Change rates – You might want to switch from a variable rate to a fixed rate, or vise versa. A fixed rate home loan locks in your interest rate for a specified period of time, so you know that you wont be affected by future interest rate rises. However, variable rate loans tend to offer more flexibility and features than most fixed rate home loans. If you’re not sure which option is right for you, you might prefer to split your loan, so that some of your loan balance is on a fixed rate, while the rest of your loan remains on a variable rate.

Access different loan features – Not all home loans offer the same features so refinancing could give you access to a variety of different options. For example, you may want access to a redraw facility, or perhaps you would like an offset account. When refinancing we can find a loan that meets you current needs.

Unlock equity – Refinancing your mortgage can give you access to the equity you have in your home. You can use equity to pay for home renovations, go on a dream holiday, purchase a new car or use it as a deposit for an investment property. Whatever the reason, refinancing could offer the option to access the equity you need.

Debt consolidation – If you have other types of debt with higher interest rates such as car loans, personal loans or credit cards, you might be able to roll these debts into your mortgage. Not only could you reduce the amount of interest charged on your outstanding debts, but it is possible to reduce your total monthly repayments too. It will also streamline your banking as you will only have one repayment to keep track of each month instead of several.

Before proceeding with refinancing your home loan, it is important to understand the costs associated.

The last thing you want is to pay more than you expected by switching mortgages. Paying out your old mortgage and establishing a new one may incur some costs you might not have foreseen. These costs will depend on the lenders involved. These costs may include:


• Establishment or application fees
• Valuation fees
• Legal documentation fees
• Settlement fees
• Government and statutory fees
• Charges that may apply to specific account features
• Exit fees (exit fees are usually applied if your current loan is a fixed rate home loan and you are exiting before the fixed term ends)
• Ongoing monthly account fees
• Annual package fees
• Lender’s Mortgage Insurance (LMI) (If you borrow more than 80% of your property’s value, chances are you will be charged a LMI premium)

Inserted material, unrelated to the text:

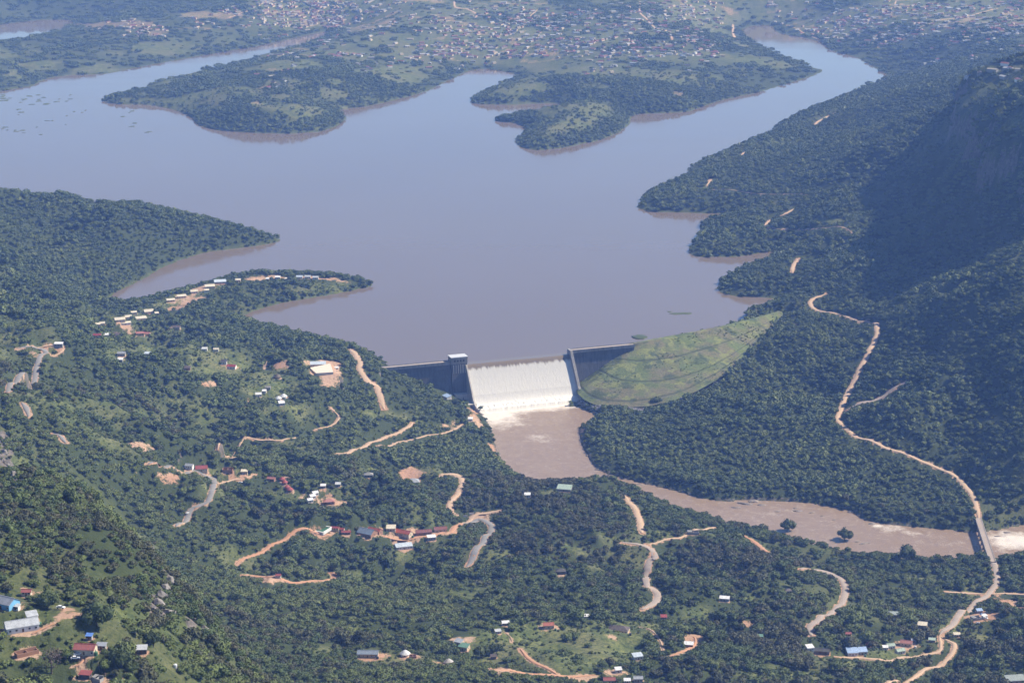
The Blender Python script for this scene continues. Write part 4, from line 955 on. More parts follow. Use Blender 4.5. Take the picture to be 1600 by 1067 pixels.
def plant_forest():
    global TREES_NEAR
    # near and middle distance
    xa, ya = scatter(860, 1800, 5.4, math.radians(17)); xb, yb = scatter(1800, 3700, 6.9, math.radians(17)); x, y = np.r_[xa, xb], np.r_[ya, yb]; k, s, li = choose(x, y, 8.8); k &= off_plots(x, y); x, y, s, li = x[k], y[k], s[k], li[k]
    s = s * np.where(np.hypot(x, y) < 1800, 9.2, 12.3); s = sight_trim(x, y, s); k = s > 2.2; x, y, s, li = x[k], y[k], s[k], li[k]; n = len(x); rot = rng.uniform(0, 6.283, n)
    var = np.where(li, rng.integers(6, 8, n), rng.integers(0, 6, n)); ol = (fbm(x, y, 210, 3, 191) * 1.5 + rng.normal(0, .2, n)) > .3; var = np.where(ol & ~li, np.where(rng.random(n) < .5, 1, 4), np.where(~ol & ((var == 1) | (var == 4)) & (rng.random(n) < .7), 2, var))
    u, v, dep = project(x, y, lookup(H, x, y) + s * .4)
    r = np.hypot(x, y); order = np.argsort(dep / s)
    inframe = (u > 4) & (u < 1596) & (v > 6) & (v < 1061)
    # only trees nothing nearer hides
    vis = []
    for q in order:
        if len(vis) >= 296: break
        if not inframe[q]: continue
        tt_ = np.linspace(.25, .985, 60); zz = CAM_Z + (lookup(H, x[q:q+1], y[q:q+1])[0] + s[q] * .6 - CAM_Z) * tt_
        if np.any(lookup(H, x[q] * tt_, y[q] * tt_) + 3 > zz): continue
        vis.append(q)
    sel = np.zeros(n, bool); sel[vis] = True
    TREES_NEAR = [(x[q], y[q], s[q], rot[q], int(var[q])) for q in vis]
    x, y, s, rot, var = x[~sel], y[~sel], s[~sel], rot[~sel], var[~sel]
    near = np.hypot(x, y) < 2750
    instancer('bush_forest', x[near], y[near], s[near], rot[near], var[near], SRC_NEAR, 'dense green bush forest on the valley slopes')
    f2 = ~near; instancer('bush_forest', x[f2], y[f2], s[f2], rot[f2], np.minimum(var[f2], 5), SRC_MID, 'dense green bush forest round the dam and the left shore')
    x2, y2 = scatter(3700, 6400, 8.3, math.radians(17)); k, s, li = choose(x2, y2, 8.3); k &= off_plots(x2, y2); x2, y2, s, li = x2[k], y2[k], s[k] * 13.4, li[k]; s = sight_trim(x2, y2, s); k = s > 2.5; x2, y2, s, li = x2[k], y2[k], s[k], li[k]; n = len(x2)
    instancer('bush_forest', x2, y2, s, rng.uniform(0, 6.28, n), np.where(li, 5, rng.integers(0, 5, n)), SRC_MID, 'hazy green forest on the far shores of the reservoir')
    x3, y3 = scatter(6400, 11500, 25, math.radians(17)); k, s, li = choose(x3, y3, 27); x3, y3, s, li = x3[k], y3[k], s[k], li[k]; n3 = len(x3)
    instancer('bush_thicket', x3, y3, s * 27, rng.uniform(0, 6.28, n3), np.where(li, 4, rng.integers(0, 4, n3)), SRC_FAR, 'blue green thickets between the far settlement')
    # low scrub in the clearings
    x4, y4 = scatter(900, 3900, 4.8, math.radians(16.5)); g4 = lookup(GRASS, x4, y4)
    k4 = ((g4 > .3) | (rng.random(len(x4)) < .5)) & (lookup(SOIL, x4, y4) < .4) & (lookup(SL, x4, y4) > 0) & (lookup(SR, x4, y4) > 1) & (lookup(np.minimum(RD, 60), x4, y4) > 1) & ~inside_poly(x4, y4, ep) & (rng.random(len(x4)) < .9 * sstep(-.45, .15, fbm(x4, y4, 34, 3, 171)))
    x4, y4 = x4[k4], y4[k4]; FO = np.array(FOOT); 
    for fx, fy, fr in FOOT: k5 = np.hypot(x4 - fx, y4 - fy) > fr * .8; x4, y4 = x4[k5], y4[k5]
    n4 = len(x4); instancer('scrub', x4, y4, np.where(lookup(GRASS, x4, y4) > .3, rng.uniform(1.6, 4.8, n4), rng.uniform(2.5, 6.0, n4)), rng.uniform(0, 6.28, n4), np.where(rng.random(n4) < .55, 5, rng.integers(0, 5, n4)), SRC_MID, 'low scrub dotting the clearings and gaps in the forest')
    e5 = EMB[1:-1, 1:-1].reshape(-1, 3); r5 = np.random.default_rng(5); pick = r5.integers(0, len(e5), 1500); p5 = e5[pick] + np.c_[r5.normal(0, 5, (1500, 2)), np.zeros(1500)]
    k5 = inside_poly(p5[:, 0], p5[:, 1], ep) & (fbm(p5[:, 0], p5[:, 1], 60, 4, 23) > .12); p5 = p5[k5]; j5 = np.array([np.argmin((EMB[..., 0] - q[0]) ** 2 + (EMB[..., 1] - q[1]) ** 2) for q in p5]); z5 = EMB.reshape(-1, 3)[j5, 2]
    instancer('embankment_scrub', p5[:, 0], p5[:, 1], r5.uniform(1.2, 3.6, len(p5)), r5.uniform(0, 6.28, len(p5)), r5.integers(0, 6, len(p5)), SRC_MID, 'dark scrub patches on the grassy embankment', z5 - .4)
    print('SCRUB', n4, len(p5))
    print('TREES', len(x), n, n3)
    crowns = {}; trunks = {}
    for q, (tx, ty, ts, tr, tv) in enumerate(TREES_NEAR):
        if tv not in crowns:
            V, F = crown_arrays(100 + tv, 7, 560, 0.05, flat=(.5, .58, .68, .55, .75, .6, .55, .62)[tv], spread=.31, base=.18)
            crowns[tv] = to_mesh('crown', V, F); crowns[tv].materials.append((M_LEAFB if tv in (1, 4) else M_LEAF) if tv < 6 else M_LEAFL)
            trunks[tv] = trunk_arrays(100 + tv).mesh('trunk'); trunks[tv].materials.append(M_BARK)
        o = put('bush_tree', None, loc=(tx, ty, ground(tx, ty) - .3), rz=tr); o.scale = (ts,) * 3
        put('crown', crowns[tv], None, o); put('trunk', trunks[tv], None, o)
        if ty < 1700 and tx < -60:
            lm = min(LANDMARKS, key=lambda l_: math.hypot(l_[0] - tx, (l_[1] - ty) * .6)); dx, dy = tx - lm[0], (ty - lm[1]) * .6
            far = 'far ' if math.hypot(dx, dy) > 45 else ''
            rel = far + ('right of ' if dx > 0 else 'left of ') if abs(dx) > abs(dy) else far + ('behind ' if dy > 0 else 'in front of ')
            rel += lm[2]; grp = 'forest trees on the escarpment'
        else:
            lm = min(LANDMARKS2, key=lambda l_: math.hypot(l_[0] - tx, (l_[1] - ty) * .6)); dx, dy = tx - lm[0], (ty - lm[1]) * .6
            far = 'far ' if math.hypot(dx, dy) > 55 else ''
            rel = far + ('right of ' if dx > 0 else 'left of ') if abs(dx) > abs(dy) else far + ('behind ' if dy > 0 else 'in front of ')
            rel += lm[2]; grp = 'forest trees on the near slope'
        tone = 'olive brown' if tv in (1, 4) else 'dark green' if tv < 6 else 'light green'; sz = 'small' if ts < 9.5 else 'tall' if ts > 19 else 'broad' if ts > 14 else 'middling'
        tag(o, '%s %s bush tree %s' % (sz, tone, rel), 'tree', grp)

# ------------------------------------------------------------------ the dam
def concrete_mat(c1, c2, stain):
    def f(t, b):
        tc = nd(t, 'ShaderNodeTexCoord'); mp = nd(t, 'ShaderNodeMapping'); mp.inputs['Scale'].default_value = (.35, .35, .03); t.links.new(tc.outputs['Object'], mp.inputs[0])
        n1 = noise(t, 0.15, 6, .65); n2 = noise(t, 1.0, 5, .6, vec=mp.outputs[0])
        col = mixc(t, n1, c1, c2); col = mixc(t, ramp(t, n2, [(.45, 0.0), (.75, .8)]), col, stain)
        t.links.new(col, b.inputs['Base Color']); b.inputs['Roughness'].default_value = .9; bump(t, b, n1, .15)
    return f
M_CONC = mat('weathered_concrete', concrete_mat((.20, .19, .18), (.33, .31, .285), (.11, .105, .10)))
M_CONCL = mat('pale_concrete', concrete_mat((.40, .37, .33), (.55, .50, .44), (.26, .23, .20)))
M_CONCD = mat('shade_dark_concrete', concrete_mat((.085, .085, .085), (.15, .145, .14), (.05, .05, .05)))  # darker concrete: the shade on the downstream faces is put into the colour
M_TOWROOF = mottled('tower_roof_sheet', (.42, .43, .45), (.58, .58, .59), .3, .6)
M_DARK = mottled('dark_opening', (.02, .02, .025), (.04, .04, .045), 1.0, .4)
def zc(s):
    s = np.asarray(s, float)
    z = np.where(s < 0, 0.0, np.where(s < 12, -s * s / 18, -8 - (s - 12) * 1.3333))
    z = np.maximum(z, np.where(s < 42, -60, -60.0))
    z = np.where((s > 38) & (s < 58), -60 + (58 - s) ** 2 * (17.35 / 400), z)
    return np.where(s >= 58, -60 + (s - 58) * .10, z)
dam = put('dam', None, loc=dam_pt(0, 0, 0), label='concrete dam with intake tower, overflowing spillway and grassed earth embankment', cat='dam')
dam.rotation_euler = (0, 0, math.atan2(AXE[1], AXE[0]))      # local x runs along the crest, local -y downstream
def L(t, s, z): return (t, -s, z)
def prism(mb, prof, t0, t1, mi=0):
    """profile of (s, z) points swept along the crest"""
    n = len(prof); vs = [L(t0, s, z) for s, z in prof] + [L(t1, s, z) for s, z in prof]
    return mb.add(vs, [tuple(range(n)), tuple(range(2 * n - 1, n - 1, -1))] + [(k, n + k, n + (k + 1) % n, (k + 1) % n) for k in range(n)], mi)
WALL = [(-4, 3.9), (4.2, 3.9), (4.6, -4), (13, -62), (-4, -62)]
T_R0 = T_SP1 + 4.5
for t0, t1, nm in ((-16, T_TOW0, 'left'), (T_R0, AXL + 5, 'right')):
    o = prism(MB(), WALL, t0, t1).put('wall', M_CONCD, dam); o['label'] = 'dark concrete wall %s of the spillway' % nm
    prism(MB(), [(-5, 3.9), (6.6, 3.9), (6.6, 8.0), (-5, 8.0)], t0, t1).put('crest_slab', M_CONC, dam)
    for s0 in (-5, 6.1):
        prism(MB(), [(s0, 8.0), (s0 + .5, 8.0), (s0 + .5, 9.0), (s0, 9.0)], t0, t1).put('parapet', M_CONC, dam)
    t = t0 + 14
    while t < t1 - 4:
        MB().add([L(t - .2, 4.25, 3.6), L(t + .35, 4.25, 3.6), L(t + .35, 4.9, -4), L(t - .35, 4.9, -4), L(t + .35, 13.4, -60), L(t - .35, 13.4, -60)], [(0, 1, 2, 3), (3, 2, 4, 5)]).put('joint_strip', M_CONCD, dam); t += 16
    prism(MB(), [(-3, 8.0), (5, 8.0), (5, 8.06), (-3, 8.06)], t0, t1).put('roadway', M_CONCROAD, dam)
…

Mortgage refinancing can be a complicated process and that is where our professional, friendly and experienced consultants are here to help. Our goal is to make the entire refinancing process as easy and smooth as possible. 

 

  1. Make an enquiry - To start your refinancing journey with us, call us on 1300 039 376 or alternatively submit an enquiry form on our website and we will contact you. 
  2. Obligation Free chat - A friendly Reventon team member will have a brief chat to you about your current situation and financial goals. They will want to know the reason for refinancing (e.g. lower interest rate, unlock equity, consolidate debt or would like more flexibility with your loan). Understanding the reasons for refinancing will help find the right loan for your situation. This information will be passed on to one of our experienced mortgage brokers 
  3. Appointment with Reventon Finance - As we do need to physically sight clients, your appointment with a finance specialist would either be via a video call or office appointment, dependant on your location. During this meeting, your experienced mortgage broker will have a more in-depth discussion about your refinancing needs and will request documents such as identification, pay slips and bank statements. 
  4. Explore personalised lender and product options – Depending on your situation, you will likely be provided with a list of no less than 3 loans options, personalised to your needs. Your finance consultant will explain each option to you. You should carefully consider all available loan options, including interest rates, additional features, costs and aim to match your financial goals. You can then decide as to which product you would like to go ahead with that will best suit your goals and situation. 
  5. Property Valuation - Once a lender is chosen, a property valuation on your property may be required. We will organise this, if applicable.  
  6. Application paperwork - Our team will thoroughly check all your documents and will send through application and compliance paperwork for signing. Depending on the lender, more paperwork may be required, which will be advised at this stage. 
  7. Submission to Lender - Loan application submitted to lender. It will generally take between 1 – 10 days to receive an outcome depending on the chosen lender. We will always keep you updated on this. 
  8. Conditional Approval - If you are issued a conditional approval this means that the lender requires more documents/information to support your application. 
  9. Unconditional Approval - This means your loan has been fully approved by the lender. It indicates that your application is not subject to any conditions by the lender 
  10. Mortgage documents issued - Your mortgage documents will be issued either electronically or paper copy dependant on lender and our finance team will double check everything before you sign the documents. If you need help with completion our friendly team will only be too happy to assist. 
  11. Prepare for loan settlement - When your current lender has determined the exact date of settlement, they’ll issue a final payout figure for your old loan. Your new lender will agree upon a settlement date and pay out your outstanding loan balance. 
  12. Settlement - Your new lender will transfer the title deed of your property from your previous lender. You are now a customer of your chosen lender and generally new repayments will commence 1 month after settlement.